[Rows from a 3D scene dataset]
►
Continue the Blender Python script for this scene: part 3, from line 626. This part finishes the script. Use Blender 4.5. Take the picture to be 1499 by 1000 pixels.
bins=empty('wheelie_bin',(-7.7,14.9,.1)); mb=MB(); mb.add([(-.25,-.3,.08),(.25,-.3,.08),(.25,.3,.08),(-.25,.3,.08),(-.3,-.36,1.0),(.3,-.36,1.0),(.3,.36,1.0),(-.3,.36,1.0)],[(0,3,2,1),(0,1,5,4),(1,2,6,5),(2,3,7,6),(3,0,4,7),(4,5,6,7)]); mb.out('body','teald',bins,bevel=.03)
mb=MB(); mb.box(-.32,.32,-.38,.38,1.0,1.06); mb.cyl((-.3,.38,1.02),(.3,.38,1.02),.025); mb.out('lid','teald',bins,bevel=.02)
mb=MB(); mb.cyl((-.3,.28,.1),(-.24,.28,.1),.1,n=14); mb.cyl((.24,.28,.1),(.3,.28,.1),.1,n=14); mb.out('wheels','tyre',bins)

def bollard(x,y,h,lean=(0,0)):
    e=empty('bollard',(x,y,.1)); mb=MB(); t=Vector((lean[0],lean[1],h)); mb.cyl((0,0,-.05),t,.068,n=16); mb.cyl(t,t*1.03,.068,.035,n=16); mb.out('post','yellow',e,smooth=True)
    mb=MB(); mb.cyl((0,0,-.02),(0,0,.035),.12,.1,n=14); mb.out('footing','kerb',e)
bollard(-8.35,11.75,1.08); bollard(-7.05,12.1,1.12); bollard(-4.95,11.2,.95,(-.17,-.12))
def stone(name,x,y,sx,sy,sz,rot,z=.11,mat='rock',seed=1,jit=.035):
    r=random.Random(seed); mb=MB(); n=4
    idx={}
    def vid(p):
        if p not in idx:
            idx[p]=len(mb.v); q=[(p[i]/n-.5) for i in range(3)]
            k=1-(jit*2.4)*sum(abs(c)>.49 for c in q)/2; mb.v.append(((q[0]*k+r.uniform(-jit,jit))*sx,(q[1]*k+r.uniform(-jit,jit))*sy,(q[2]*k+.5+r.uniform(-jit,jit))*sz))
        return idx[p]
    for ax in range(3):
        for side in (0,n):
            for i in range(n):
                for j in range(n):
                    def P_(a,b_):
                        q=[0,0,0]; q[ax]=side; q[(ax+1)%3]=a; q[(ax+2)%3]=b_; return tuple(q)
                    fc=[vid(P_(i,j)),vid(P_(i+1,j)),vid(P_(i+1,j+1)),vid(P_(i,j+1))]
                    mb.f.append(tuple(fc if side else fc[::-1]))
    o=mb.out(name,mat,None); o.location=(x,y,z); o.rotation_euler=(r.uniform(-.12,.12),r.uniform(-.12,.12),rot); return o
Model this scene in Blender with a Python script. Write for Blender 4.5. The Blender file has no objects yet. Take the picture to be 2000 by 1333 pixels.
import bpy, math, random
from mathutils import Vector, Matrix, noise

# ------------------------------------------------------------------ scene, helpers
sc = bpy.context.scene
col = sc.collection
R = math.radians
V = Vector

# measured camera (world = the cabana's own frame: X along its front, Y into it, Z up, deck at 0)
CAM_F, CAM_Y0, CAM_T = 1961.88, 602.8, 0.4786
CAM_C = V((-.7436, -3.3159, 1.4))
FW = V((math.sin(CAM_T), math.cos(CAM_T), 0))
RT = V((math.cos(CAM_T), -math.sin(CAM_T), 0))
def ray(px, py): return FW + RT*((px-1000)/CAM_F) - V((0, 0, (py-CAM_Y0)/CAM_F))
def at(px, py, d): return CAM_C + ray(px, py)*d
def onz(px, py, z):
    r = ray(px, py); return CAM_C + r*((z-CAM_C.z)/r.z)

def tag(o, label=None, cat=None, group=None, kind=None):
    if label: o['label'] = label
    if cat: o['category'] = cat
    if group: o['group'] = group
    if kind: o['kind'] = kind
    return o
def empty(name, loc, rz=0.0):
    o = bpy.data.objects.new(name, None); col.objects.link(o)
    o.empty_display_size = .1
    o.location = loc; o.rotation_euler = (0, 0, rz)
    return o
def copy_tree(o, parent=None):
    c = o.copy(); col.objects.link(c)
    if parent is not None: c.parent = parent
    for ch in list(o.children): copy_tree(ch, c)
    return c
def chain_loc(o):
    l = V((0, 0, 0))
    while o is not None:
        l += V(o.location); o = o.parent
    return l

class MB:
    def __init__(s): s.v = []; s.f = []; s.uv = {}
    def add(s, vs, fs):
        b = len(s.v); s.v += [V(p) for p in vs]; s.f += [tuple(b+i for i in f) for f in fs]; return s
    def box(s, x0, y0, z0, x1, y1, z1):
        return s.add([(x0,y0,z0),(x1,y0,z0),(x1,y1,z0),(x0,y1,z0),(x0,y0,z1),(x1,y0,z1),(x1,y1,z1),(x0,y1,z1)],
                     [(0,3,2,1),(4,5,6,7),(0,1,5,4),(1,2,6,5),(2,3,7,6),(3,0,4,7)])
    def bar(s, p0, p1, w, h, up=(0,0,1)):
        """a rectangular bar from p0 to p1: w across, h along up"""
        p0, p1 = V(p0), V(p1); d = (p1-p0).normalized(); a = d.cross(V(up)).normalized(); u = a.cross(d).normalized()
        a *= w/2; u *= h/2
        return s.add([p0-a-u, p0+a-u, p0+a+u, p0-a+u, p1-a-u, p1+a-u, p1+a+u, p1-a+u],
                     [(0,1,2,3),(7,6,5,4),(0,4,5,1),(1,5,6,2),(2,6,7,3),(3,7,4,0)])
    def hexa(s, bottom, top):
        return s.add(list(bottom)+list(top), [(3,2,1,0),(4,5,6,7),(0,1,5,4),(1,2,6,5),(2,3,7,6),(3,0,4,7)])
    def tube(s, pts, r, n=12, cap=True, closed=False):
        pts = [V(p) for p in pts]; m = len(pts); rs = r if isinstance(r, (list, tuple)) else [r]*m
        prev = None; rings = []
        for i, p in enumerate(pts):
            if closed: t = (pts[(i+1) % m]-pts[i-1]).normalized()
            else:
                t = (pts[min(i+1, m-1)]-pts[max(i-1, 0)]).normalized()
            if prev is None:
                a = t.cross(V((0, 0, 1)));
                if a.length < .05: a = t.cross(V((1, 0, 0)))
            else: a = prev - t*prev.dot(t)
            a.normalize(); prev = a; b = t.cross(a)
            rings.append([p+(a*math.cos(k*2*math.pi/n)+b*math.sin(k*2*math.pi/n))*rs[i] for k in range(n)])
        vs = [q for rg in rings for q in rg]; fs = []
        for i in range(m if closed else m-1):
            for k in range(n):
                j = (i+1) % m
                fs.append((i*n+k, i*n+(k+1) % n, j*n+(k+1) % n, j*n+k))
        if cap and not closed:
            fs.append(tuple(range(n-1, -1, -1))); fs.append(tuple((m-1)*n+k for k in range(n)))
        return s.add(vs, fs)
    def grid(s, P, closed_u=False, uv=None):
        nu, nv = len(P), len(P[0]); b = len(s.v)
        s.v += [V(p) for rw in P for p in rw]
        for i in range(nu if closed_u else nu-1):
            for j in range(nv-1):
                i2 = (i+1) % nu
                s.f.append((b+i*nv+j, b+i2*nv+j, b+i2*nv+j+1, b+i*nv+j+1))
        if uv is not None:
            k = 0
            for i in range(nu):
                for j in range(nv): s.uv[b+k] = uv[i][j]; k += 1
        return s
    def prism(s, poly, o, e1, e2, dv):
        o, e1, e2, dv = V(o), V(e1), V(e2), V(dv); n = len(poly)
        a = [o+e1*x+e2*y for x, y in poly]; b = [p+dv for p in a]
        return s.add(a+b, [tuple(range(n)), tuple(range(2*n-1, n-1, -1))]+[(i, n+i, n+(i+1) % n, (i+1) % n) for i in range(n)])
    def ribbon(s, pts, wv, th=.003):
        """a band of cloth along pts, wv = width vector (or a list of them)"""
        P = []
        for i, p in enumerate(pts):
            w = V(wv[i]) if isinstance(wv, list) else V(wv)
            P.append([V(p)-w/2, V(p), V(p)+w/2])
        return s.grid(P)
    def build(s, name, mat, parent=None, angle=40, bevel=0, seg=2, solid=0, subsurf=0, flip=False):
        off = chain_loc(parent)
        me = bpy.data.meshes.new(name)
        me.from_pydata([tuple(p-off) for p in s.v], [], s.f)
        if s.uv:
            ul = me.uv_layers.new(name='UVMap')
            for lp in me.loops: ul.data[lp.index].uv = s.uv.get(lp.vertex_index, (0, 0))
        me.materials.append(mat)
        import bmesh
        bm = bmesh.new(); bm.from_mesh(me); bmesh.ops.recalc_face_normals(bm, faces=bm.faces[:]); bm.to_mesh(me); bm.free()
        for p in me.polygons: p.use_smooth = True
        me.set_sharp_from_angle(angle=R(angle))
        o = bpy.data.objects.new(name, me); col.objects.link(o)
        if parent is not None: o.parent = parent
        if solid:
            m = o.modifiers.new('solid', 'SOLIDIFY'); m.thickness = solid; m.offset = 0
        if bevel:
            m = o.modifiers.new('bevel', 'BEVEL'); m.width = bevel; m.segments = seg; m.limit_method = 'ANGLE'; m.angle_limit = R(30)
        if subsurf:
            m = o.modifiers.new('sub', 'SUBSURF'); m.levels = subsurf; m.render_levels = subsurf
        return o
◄
Exercise aim
Return exactly, and only, the lines from the one containing "Model this scene" down to the one containing "from mathutils import Vector, Matrix, noise", with both of those lines included.

Finished exercise
Model this scene in Blender with a Python script. Write for Blender 4.5. The Blender file has no objects yet. Take the picture to be 2000 by 1333 pixels.
import bpy, math, random
from mathutils import Vector, Matrix, noise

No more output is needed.